In view of the statement made by my right hon. Friend the Foreign Secretary earlier this afternoon that sanctions should be made more effective, is it not time that we took a new initiative in the Security Council to create a sanctions inspectorate, in order to make it clear to the world that we really believe in this policy?

Mr. Foley

This is a matter which has been raised at the United Nations without the response my hon. Friend is seeking.

33. Sir F. Bennett

asked the Secretary of State for Foreign and Commonwealth Affairs if he will now enumerate all those countries with representative missions in Rhodesia prior to the unilateral declaration of independence and today, irrespective of any changes or modifications in the descriptive status or location of those missions within Rhodesia.

Mr. Foley

Prior to the illegal declaration of independence 20 countries had representatives, some of them honorary, in Southern Rhodesia. I will, with permission, list those countries in the OFFICIAL REPORT.

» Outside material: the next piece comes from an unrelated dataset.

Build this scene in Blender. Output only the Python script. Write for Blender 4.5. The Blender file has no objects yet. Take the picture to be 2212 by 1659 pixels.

I would also refer the hon. Member to the Answer which my right hon. Friend gave earlier today to the hon. Member for Oswestry (Mr. Biffen) and other hon. Members about those countries which at present have representatives in Southern Rhodesia.

Sir F. Bennett

Putting aside my curiosity as to why my Question was not answered with another Question which was identical, may I now ask the Minister whether he would agree to amend an early reply of his right hon. Friend, who said that a large number of countries represented in Rhodesia had left, compared with those which had stayed behind, when the figures are 5 and 13 respectively? Will he also tell us why, a few minutes ago, the Foreign Secretary said that we had raised the matter of the U.S. consulate with the United States, when only the other day the Prime Minister said that we had not so raised it?

Mr. Foley

Had the hon. Gentleman been present at the time he would have heard the list of Questions, which did not include his own Question, to which my right hon. Friend proposed to reply. I hope that he is not now complaining that he is getting special attention for his Question. As to the earlier answer about missions, one must be clear that a representative mission is normally what we would call a diplomatic mission. My right hon. Friend has said that at the time of the illegal declaration there were 20 missions of one sort or another. Most have been reduced in status. Only two—the South African and the Portuguese—could be called diplomatic missions. Seven have been withdrawn, and others have been reduced in status. I think that this is the answer to the hon. Gentleman's question.

Following is the list:

On 10th November, 1965, the following 20 countries had representatives, some of them honorary, in Southern Rhodesia: Australia, Austria, Belgium, Britain, Canada, Denmark, Finland, France, Greece, Italy, Japan, Netherlands, Norway, Portugal, South Africa, Sweden, Switzerland, Turkey, United States of America, West Germany.